JOB: Every line below is to be copied exactly, with the pictures left out.
-- START AVAILABLE DATA --
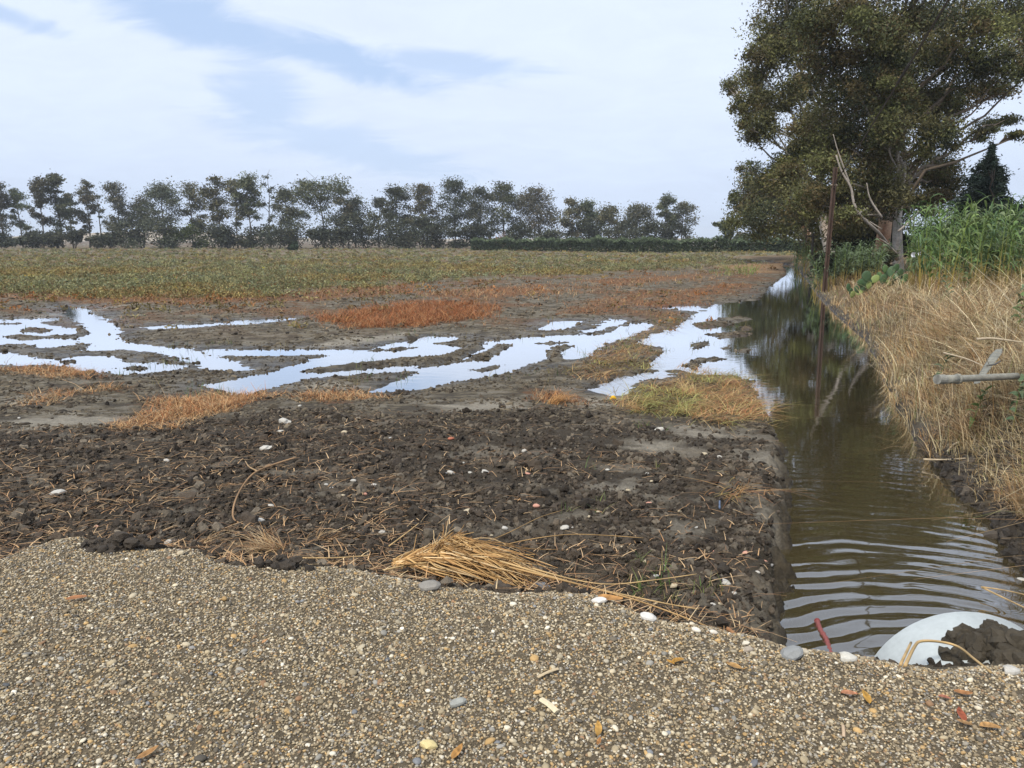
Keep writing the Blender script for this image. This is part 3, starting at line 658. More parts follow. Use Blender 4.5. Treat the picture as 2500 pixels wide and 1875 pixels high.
for i, (px, ty, w, bare, nc_, kind) in enumerate(TREES):
    r = np.random.default_rng(100 + i); Y = TYD + r.uniform(-9, 9); m = Y / FPX
    b = atY(px, 590, Y); b[2] = float(zat(b[0], b[1])[0]); H = atY(px, ty, Y)[2] - b[2]; Wd = w * m
    root = empty('field_tree', b); tag(root, TL[i], 'tree', 'trees in the line across the field')
    mb = MB(); lean = r.normal() * .03 * H; topp = b + [lean, 0, H * .96]
    tk = curve([b + [0, 0, -.2], b + [lean * .2 + r.normal() * .2, 0, H * .35], b + [lean * .6 + r.normal() * .25, 0, H * .7], topp], 5)
    v, f = tube(tk, np.linspace(.26 if kind in 'bud' else .2, .04, len(tk)), 5); bc = np.array([.075, .062, .05]); mb.add(v, f, bc)
    lob = []
    for k in range(nc_):
        t = bare + (1 - bare) * ((k + r.random()) / nc_) ** (.8 if kind != 'u' else .45)
        if kind == 'd': pr = 1.05 - .75 * t
        elif kind == 'u': pr = 1.0 if t > .6 else .5
        elif kind == 'b': pr = math.sin(min(1, (t - bare) / (1 - bare) * .8 + .18) * math.pi) * 1.0
        else: pr = .85 * math.sin(min(1, (t - bare) / (1 - bare) * .75 + .2) * math.pi)
        off = r.uniform(-1, 1) * pr * Wd * .5; offy = r.uniform(-1, 1) * pr * Wd * .35
        q = tk[np.argmin(np.abs(tk[:, 2] - b[2] - H * t))]; rad = Wd * (.22 if kind in 'bud' else .25) * r.uniform(.6, 1.4) * (.6 if kind == 't' else 1)
        c = np.array([q[0] + off, b[1] + offy, b[2] + H * t]); c[2] = min(c[2], b[2] + H - rad * .3); lob.append((c, rad, rad * (.62 if kind != 'd' else .5)))
        q0 = tk[np.argmin(np.abs(tk[:, 2] - (c[2] - abs(off) * .9)))]; limb(mb, q0, c, .085, .03, bc, .1, 4, r, 4)
        if kind in 'tu':
            for _ in range(3): limb(mb, c, c + r.normal(size=3) * rad * [1, 1, .6] + [0, 0, rad * (1.2 if kind == 't' else .4)], .05, .02, bc, .1, 4, r, 3)
    mb.build('trunk', M_bark, root, b)
    colr = np.array(FARC) * r.uniform(.65, 1.3) * np.array([r.uniform(.9, 1.15), 1, r.uniform(.85, 1.1)])
    v, f, c, _ = crown(lob, 360 if kind != 't' else 80, .46, .25, colr, 8, 300 + i, .3, .95, spread=.47)
    build('crown', v, f, M_far, c, root, b)
# undergrowth: one bush after another along the foot of the trees
BUSH = [(12,562,46),(60,572,40),(100,560,40),(140,566,36),(180,560,34),(232,578,26),(268,572,36),(305,552,50),(345,528,62),(392,538,60),(432,548,44),(478,542,52),(520,545,50),(556,556,36),(596,560,44),(640,545,56),(684,535,60),(726,532,60),(772,560,40),(810,532,60),(852,538,60),(896,522,64),(940,533,60),(985,540,56),(1030,535,60),(1075,548,54),(1120,545,56),(1165,552,54),(1215,556,56),(1262,560,50),(1350,556,60),(1405,560,50),(1455,556,56),(1520,556,60),(1590,562,50),(1645,572,44)]
BN = {0: 'left edge', 6: 'tan gap', 12: 'light green bush'}
r0_ = np.random.default_rng(5)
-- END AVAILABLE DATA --
ANSWER FOR THE TASK:
Keep writing the Blender script for this image. This is part 3, starting at line 658. More parts follow. Use Blender 4.5. Treat the picture as 2500 pixels wide and 1875 pixels high.
for i, (px, ty, w, bare, nc_, kind) in enumerate(TREES):
    r = np.random.default_rng(100 + i); Y = TYD + r.uniform(-9, 9); m = Y / FPX
    b = atY(px, 590, Y); b[2] = float(zat(b[0], b[1])[0]); H = atY(px, ty, Y)[2] - b[2]; Wd = w * m
    root = empty('field_tree', b); tag(root, TL[i], 'tree', 'trees in the line across the field')
    mb = MB(); lean = r.normal() * .03 * H; topp = b + [lean, 0, H * .96]
    tk = curve([b + [0, 0, -.2], b + [lean * .2 + r.normal() * .2, 0, H * .35], b + [lean * .6 + r.normal() * .25, 0, H * .7], topp], 5)
    v, f = tube(tk, np.linspace(.26 if kind in 'bud' else .2, .04, len(tk)), 5); bc = np.array([.075, .062, .05]); mb.add(v, f, bc)
    lob = []
    for k in range(nc_):
        t = bare + (1 - bare) * ((k + r.random()) / nc_) ** (.8 if kind != 'u' else .45)
        if kind == 'd': pr = 1.05 - .75 * t
        elif kind == 'u': pr = 1.0 if t > .6 else .5
        elif kind == 'b': pr = math.sin(min(1, (t - bare) / (1 - bare) * .8 + .18) * math.pi) * 1.0
        else: pr = .85 * math.sin(min(1, (t - bare) / (1 - bare) * .75 + .2) * math.pi)
        off = r.uniform(-1, 1) * pr * Wd * .5; offy = r.uniform(-1, 1) * pr * Wd * .35
        q = tk[np.argmin(np.abs(tk[:, 2] - b[2] - H * t))]; rad = Wd * (.22 if kind in 'bud' else .25) * r.uniform(.6, 1.4) * (.6 if kind == 't' else 1)
        c = np.array([q[0] + off, b[1] + offy, b[2] + H * t]); c[2] = min(c[2], b[2] + H - rad * .3); lob.append((c, rad, rad * (.62 if kind != 'd' else .5)))
        q0 = tk[np.argmin(np.abs(tk[:, 2] - (c[2] - abs(off) * .9)))]; limb(mb, q0, c, .085, .03, bc, .1, 4, r, 4)
        if kind in 'tu':
            for _ in range(3): limb(mb, c, c + r.normal(size=3) * rad * [1, 1, .6] + [0, 0, rad * (1.2 if kind == 't' else .4)], .05, .02, bc, .1, 4, r, 3)
    mb.build('trunk', M_bark, root, b)
    colr = np.array(FARC) * r.uniform(.65, 1.3) * np.array([r.uniform(.9, 1.15), 1, r.uniform(.85, 1.1)])
    v, f, c, _ = crown(lob, 360 if kind != 't' else 80, .46, .25, colr, 8, 300 + i, .3, .95, spread=.47)
    build('crown', v, f, M_far, c, root, b)
# undergrowth: one bush after another along the foot of the trees
BUSH = [(12,562,46),(60,572,40),(100,560,40),(140,566,36),(180,560,34),(232,578,26),(268,572,36),(305,552,50),(345,528,62),(392,538,60),(432,548,44),(478,542,52),(520,545,50),(556,556,36),(596,560,44),(640,545,56),(684,535,60),(726,532,60),(772,560,40),(810,532,60),(852,538,60),(896,522,64),(940,533,60),(985,540,56),(1030,535,60),(1075,548,54),(1120,545,56),(1165,552,54),(1215,556,56),(1262,560,50),(1350,556,60),(1405,560,50),(1455,556,56),(1520,556,60),(1590,562,50),(1645,572,44)]
BN = {0: 'left edge', 6: 'tan gap', 12: 'light green bush'}
r0_ = np.random.default_rng(5)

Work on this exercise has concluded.